▶ SET PROBLEM:
Repeat exactly the lines from the start through the line with "MB().box(W, wx0, wx1, wz0, wz1, WY", both ends included.

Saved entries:
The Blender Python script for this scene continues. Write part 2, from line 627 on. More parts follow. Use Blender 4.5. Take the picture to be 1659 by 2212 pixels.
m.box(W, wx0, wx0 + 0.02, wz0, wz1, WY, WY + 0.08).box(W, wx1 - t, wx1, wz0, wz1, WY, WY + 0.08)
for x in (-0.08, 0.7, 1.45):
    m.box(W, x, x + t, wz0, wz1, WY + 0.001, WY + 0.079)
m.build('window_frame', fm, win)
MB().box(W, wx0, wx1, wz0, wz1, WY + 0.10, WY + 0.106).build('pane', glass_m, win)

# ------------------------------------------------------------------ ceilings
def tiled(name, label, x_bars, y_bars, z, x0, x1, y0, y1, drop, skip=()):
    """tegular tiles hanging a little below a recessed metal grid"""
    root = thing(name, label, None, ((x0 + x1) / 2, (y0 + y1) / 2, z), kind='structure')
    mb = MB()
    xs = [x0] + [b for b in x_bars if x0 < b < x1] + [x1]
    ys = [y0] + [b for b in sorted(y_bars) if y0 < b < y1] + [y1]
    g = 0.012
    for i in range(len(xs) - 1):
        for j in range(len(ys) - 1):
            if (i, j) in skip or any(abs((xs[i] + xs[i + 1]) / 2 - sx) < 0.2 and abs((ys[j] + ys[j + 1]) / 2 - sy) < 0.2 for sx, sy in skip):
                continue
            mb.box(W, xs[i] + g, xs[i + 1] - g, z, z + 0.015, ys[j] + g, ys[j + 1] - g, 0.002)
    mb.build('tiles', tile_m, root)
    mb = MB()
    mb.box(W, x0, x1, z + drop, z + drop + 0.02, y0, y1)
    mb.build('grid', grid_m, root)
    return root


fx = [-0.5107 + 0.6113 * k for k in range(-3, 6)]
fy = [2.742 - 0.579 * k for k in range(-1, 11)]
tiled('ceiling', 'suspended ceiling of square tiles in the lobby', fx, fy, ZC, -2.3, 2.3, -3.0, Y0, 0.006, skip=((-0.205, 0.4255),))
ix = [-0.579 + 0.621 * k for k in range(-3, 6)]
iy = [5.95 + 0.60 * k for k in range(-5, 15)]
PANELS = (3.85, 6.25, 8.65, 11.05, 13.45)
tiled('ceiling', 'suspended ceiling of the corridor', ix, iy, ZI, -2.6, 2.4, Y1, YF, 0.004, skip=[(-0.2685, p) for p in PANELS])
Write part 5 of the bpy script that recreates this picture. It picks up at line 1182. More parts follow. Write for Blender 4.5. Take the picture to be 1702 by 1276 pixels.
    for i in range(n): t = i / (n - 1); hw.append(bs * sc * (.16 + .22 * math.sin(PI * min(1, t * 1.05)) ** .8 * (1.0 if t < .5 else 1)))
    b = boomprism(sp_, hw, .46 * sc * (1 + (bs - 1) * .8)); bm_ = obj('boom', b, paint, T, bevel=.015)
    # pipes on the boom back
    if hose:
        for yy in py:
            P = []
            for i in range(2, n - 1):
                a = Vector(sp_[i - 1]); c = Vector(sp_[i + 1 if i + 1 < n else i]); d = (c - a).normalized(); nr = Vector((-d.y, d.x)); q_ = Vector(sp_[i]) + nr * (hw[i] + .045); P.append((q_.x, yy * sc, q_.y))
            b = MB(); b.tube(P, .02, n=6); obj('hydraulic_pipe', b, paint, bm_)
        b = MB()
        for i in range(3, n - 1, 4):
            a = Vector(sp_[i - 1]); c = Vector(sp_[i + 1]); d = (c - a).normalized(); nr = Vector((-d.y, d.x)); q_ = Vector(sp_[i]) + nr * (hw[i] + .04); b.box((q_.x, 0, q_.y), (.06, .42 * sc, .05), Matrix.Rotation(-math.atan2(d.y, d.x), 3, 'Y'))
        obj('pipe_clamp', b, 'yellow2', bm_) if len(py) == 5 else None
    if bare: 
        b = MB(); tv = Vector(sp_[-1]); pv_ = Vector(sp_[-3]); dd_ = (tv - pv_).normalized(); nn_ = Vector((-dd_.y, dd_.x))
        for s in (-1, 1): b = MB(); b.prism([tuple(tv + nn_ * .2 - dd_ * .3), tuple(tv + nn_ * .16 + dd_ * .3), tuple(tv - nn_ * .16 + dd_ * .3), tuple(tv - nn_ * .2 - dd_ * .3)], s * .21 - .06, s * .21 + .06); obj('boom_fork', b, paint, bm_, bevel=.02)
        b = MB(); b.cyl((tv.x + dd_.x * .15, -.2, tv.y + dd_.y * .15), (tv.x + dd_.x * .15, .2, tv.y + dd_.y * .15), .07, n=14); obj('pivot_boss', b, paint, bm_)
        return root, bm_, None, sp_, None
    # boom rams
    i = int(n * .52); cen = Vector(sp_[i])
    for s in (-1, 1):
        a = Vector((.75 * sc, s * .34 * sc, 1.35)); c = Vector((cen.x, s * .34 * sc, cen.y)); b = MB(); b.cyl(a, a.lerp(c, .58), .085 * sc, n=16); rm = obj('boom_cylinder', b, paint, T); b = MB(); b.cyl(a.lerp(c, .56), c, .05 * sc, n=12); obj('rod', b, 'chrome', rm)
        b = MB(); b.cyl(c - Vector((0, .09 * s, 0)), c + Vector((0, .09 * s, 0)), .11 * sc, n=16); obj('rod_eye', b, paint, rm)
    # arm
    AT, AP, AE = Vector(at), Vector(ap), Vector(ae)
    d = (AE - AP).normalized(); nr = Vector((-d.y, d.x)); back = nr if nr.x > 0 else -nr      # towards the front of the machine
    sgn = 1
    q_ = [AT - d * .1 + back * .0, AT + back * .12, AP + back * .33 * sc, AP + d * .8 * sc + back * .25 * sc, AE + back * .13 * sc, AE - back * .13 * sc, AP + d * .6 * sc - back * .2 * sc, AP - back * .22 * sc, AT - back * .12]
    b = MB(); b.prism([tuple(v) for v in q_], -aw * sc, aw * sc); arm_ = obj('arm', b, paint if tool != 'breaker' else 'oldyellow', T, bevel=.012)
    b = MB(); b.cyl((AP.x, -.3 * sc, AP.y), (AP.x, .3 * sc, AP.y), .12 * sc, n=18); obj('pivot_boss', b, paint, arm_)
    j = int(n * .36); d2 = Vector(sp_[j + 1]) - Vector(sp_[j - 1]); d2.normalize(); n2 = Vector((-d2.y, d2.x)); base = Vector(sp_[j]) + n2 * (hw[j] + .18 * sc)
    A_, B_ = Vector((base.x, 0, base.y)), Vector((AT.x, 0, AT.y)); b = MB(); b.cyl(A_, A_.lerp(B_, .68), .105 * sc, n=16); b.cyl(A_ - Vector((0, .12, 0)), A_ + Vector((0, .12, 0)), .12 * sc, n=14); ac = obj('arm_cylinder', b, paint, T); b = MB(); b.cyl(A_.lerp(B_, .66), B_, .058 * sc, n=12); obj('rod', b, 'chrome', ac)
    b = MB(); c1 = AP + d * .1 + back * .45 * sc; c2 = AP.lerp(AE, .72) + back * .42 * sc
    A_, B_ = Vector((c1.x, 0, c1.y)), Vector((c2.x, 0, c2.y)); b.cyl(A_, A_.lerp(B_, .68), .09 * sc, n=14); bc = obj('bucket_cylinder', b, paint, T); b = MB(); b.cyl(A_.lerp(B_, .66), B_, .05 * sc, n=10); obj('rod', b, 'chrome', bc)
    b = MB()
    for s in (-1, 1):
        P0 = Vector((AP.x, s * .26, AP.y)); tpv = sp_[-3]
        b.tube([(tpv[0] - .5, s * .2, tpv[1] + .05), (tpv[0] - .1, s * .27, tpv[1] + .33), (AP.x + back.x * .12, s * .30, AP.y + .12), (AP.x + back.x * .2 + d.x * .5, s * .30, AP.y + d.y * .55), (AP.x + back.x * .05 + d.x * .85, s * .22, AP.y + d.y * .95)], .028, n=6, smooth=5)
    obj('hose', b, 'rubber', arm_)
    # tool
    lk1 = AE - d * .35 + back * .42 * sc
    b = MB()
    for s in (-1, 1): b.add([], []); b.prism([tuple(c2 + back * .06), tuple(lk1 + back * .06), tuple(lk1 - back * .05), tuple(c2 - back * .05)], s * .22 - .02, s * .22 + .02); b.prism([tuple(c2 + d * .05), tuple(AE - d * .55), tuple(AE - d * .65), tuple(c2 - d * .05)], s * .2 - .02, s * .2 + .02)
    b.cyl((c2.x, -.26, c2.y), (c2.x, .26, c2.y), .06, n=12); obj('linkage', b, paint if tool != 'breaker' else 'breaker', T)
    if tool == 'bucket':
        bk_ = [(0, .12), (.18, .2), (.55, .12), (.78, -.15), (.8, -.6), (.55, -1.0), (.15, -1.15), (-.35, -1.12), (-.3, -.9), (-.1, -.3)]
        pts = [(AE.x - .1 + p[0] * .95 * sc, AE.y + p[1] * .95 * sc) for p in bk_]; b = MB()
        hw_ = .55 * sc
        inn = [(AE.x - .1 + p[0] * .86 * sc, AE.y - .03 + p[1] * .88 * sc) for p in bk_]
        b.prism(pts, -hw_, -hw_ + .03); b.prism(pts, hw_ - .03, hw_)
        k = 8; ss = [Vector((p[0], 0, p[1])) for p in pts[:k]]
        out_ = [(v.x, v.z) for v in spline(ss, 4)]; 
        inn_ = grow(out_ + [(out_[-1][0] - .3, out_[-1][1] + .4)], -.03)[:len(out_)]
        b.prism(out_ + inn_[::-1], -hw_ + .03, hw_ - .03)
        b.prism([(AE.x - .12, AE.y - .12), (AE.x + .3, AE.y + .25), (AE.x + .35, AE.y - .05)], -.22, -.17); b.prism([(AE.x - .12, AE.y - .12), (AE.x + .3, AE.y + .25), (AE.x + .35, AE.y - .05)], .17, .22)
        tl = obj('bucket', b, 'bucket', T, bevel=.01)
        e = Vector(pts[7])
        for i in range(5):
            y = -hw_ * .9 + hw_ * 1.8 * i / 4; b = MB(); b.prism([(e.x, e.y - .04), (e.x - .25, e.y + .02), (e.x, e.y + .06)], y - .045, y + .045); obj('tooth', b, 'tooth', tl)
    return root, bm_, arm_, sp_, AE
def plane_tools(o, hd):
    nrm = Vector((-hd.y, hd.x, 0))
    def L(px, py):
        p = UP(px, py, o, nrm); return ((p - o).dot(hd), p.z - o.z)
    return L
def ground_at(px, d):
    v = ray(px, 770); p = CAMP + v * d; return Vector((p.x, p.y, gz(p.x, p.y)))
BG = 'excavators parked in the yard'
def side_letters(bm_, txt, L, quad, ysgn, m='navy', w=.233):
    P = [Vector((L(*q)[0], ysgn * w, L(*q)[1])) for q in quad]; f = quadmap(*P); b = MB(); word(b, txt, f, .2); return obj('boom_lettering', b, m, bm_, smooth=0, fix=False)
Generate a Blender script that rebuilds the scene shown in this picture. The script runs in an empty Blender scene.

▶ EXERCISE OUTPUT:
The Blender Python script for this scene continues. Write part 2, from line 627 on. More parts follow. Use Blender 4.5. Take the picture to be 1659 by 2212 pixels.
m.box(W, wx0, wx0 + 0.02, wz0, wz1, WY, WY + 0.08).box(W, wx1 - t, wx1, wz0, wz1, WY, WY + 0.08)
for x in (-0.08, 0.7, 1.45):
    m.box(W, x, x + t, wz0, wz1, WY + 0.001, WY + 0.079)
m.build('window_frame', fm, win)
MB().box(W, wx0, wx1, wz0, wz1, WY + 0.10, WY + 0.106).build('pane', glass_m, win)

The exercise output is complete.